• **Task goal**: Copy the listing below in full and skip every picture.

• **Dataset content**:
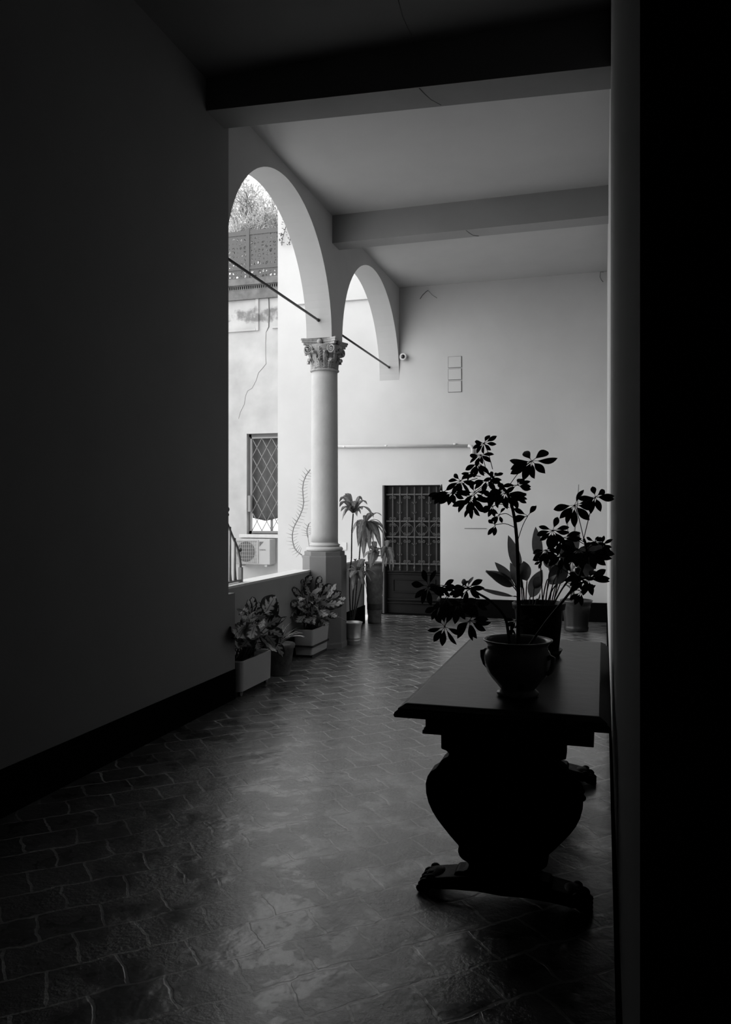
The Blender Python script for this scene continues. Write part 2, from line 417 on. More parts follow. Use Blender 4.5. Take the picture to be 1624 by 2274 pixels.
# ================================================================== THE SETTING
XL, XR, YE, ZC = -3.10, 0.05, 12.3, 5.16
TW = 0.32            # arcade wall thickness
XO = XL - TW
YB = -2.2            # back of the dark hall
ZT = 5.9
struct(MB().box((XO, YB - .3, -.25), (2.9, YE + .3, 0)).build('floor', M['floor']))
struct(MB().box((-14, YB - .3, -.3), (XO, 17.5, -.02)).build('ground', M['ground']))
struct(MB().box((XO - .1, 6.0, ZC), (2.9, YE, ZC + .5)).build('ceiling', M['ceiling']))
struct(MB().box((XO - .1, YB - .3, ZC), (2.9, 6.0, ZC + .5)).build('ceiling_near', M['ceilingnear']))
# solid near wall, with the low stub where the parapet was walled in
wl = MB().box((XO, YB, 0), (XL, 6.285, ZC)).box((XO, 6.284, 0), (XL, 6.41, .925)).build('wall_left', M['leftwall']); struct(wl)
struct(MB().box((XL, YB, 0), (XL + .012, 6.40, .26)).build('baseboard_left', M['base']))
# arcade wall: two round arches
def arc(yc, a, b, z0, n, ang0=0, ang1=PI):
    return [(yc + a*math.cos(ang0 + (ang1-ang0)*i/n), z0 + b*math.sin(ang0 + (ang1-ang0)*i/n)) for i in range(n+1)]
SPR, RB = 3.71, 1.33
th1 = math.acos((7.62 - 6.285) / 1.40)
out = [(6.285, ZT), (6.285, SPR + RB*math.sin(th1))]
out += arc(7.62, 1.40, RB, SPR, 44, PI - th1, 0)[1:]
out += [(9.42, SPR)]
out += arc(10.86, 1.44, RB, SPR, 44, PI, 0)[1:]
out += [(YE, ZT)]
struct(MB().prism(out, 'X', XO, XL).build('wall_arcade', M['plaster']))
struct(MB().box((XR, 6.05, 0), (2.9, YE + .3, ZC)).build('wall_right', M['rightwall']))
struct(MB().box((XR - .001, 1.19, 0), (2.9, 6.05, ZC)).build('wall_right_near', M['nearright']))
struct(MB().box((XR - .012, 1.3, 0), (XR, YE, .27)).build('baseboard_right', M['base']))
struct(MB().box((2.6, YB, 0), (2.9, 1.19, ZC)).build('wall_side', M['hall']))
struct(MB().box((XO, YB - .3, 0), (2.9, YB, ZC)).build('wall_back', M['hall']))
# end wall with the door recess, running on into the courtyard as a house wall
DX0, DX1, DZ = -3.372, -2.44, 2.045
we = [(-5.17, -.3), (DX0, -.3), (DX0, DZ), (DX1, DZ), (DX1, -.3), (2.9, -.3), (2.9, 8.2), (-5.17, 8.2)]
struct(MB().prism(we, 'Y', YE, YE + .3).box((-5.17, YE+.3, -.3), (-4.87, 15.0, 8.2)).build('wall_end', M['end']))
b_ = MB().box((DX1, YE - .014, 0), (XR, YE, .285)).box((XO, YE - .014, 0), (DX0, YE, .285)); struct(b_.build('baseboard_end', M['base']))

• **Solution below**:
The Blender Python script for this scene continues. Write part 2, from line 417 on. More parts follow. Use Blender 4.5. Take the picture to be 1624 by 2274 pixels.
# ================================================================== THE SETTING
XL, XR, YE, ZC = -3.10, 0.05, 12.3, 5.16
TW = 0.32            # arcade wall thickness
XO = XL - TW
YB = -2.2            # back of the dark hall
ZT = 5.9
struct(MB().box((XO, YB - .3, -.25), (2.9, YE + .3, 0)).build('floor', M['floor']))
struct(MB().box((-14, YB - .3, -.3), (XO, 17.5, -.02)).build('ground', M['ground']))
struct(MB().box((XO - .1, 6.0, ZC), (2.9, YE, ZC + .5)).build('ceiling', M['ceiling']))
struct(MB().box((XO - .1, YB - .3, ZC), (2.9, 6.0, ZC + .5)).build('ceiling_near', M['ceilingnear']))
# solid near wall, with the low stub where the parapet was walled in
wl = MB().box((XO, YB, 0), (XL, 6.285, ZC)).box((XO, 6.284, 0), (XL, 6.41, .925)).build('wall_left', M['leftwall']); struct(wl)
struct(MB().box((XL, YB, 0), (XL + .012, 6.40, .26)).build('baseboard_left', M['base']))
# arcade wall: two round arches
def arc(yc, a, b, z0, n, ang0=0, ang1=PI):
    return [(yc + a*math.cos(ang0 + (ang1-ang0)*i/n), z0 + b*math.sin(ang0 + (ang1-ang0)*i/n)) for i in range(n+1)]
SPR, RB = 3.71, 1.33
th1 = math.acos((7.62 - 6.285) / 1.40)
out = [(6.285, ZT), (6.285, SPR + RB*math.sin(th1))]
out += arc(7.62, 1.40, RB, SPR, 44, PI - th1, 0)[1:]
out += [(9.42, SPR)]
out += arc(10.86, 1.44, RB, SPR, 44, PI, 0)[1:]
out += [(YE, ZT)]
struct(MB().prism(out, 'X', XO, XL).build('wall_arcade', M['plaster']))
struct(MB().box((XR, 6.05, 0), (2.9, YE + .3, ZC)).build('wall_right', M['rightwall']))
struct(MB().box((XR - .001, 1.19, 0), (2.9, 6.05, ZC)).build('wall_right_near', M['nearright']))
struct(MB().box((XR - .012, 1.3, 0), (XR, YE, .27)).build('baseboard_right', M['base']))
struct(MB().box((2.6, YB, 0), (2.9, 1.19, ZC)).build('wall_side', M['hall']))
struct(MB().box((XO, YB - .3, 0), (2.9, YB, ZC)).build('wall_back', M['hall']))
# end wall with the door recess, running on into the courtyard as a house wall
DX0, DX1, DZ = -3.372, -2.44, 2.045
we = [(-5.17, -.3), (DX0, -.3), (DX0, DZ), (DX1, DZ), (DX1, -.3), (2.9, -.3), (2.9, 8.2), (-5.17, 8.2)]
struct(MB().prism(we, 'Y', YE, YE + .3).box((-5.17, YE+.3, -.3), (-4.87, 15.0, 8.2)).build('wall_end', M['end']))
b_ = MB().box((DX1, YE - .014, 0), (XR, YE, .285)).box((XO, YE - .014, 0), (DX0, YE, .285)); struct(b_.build('baseboard_end', M['base']))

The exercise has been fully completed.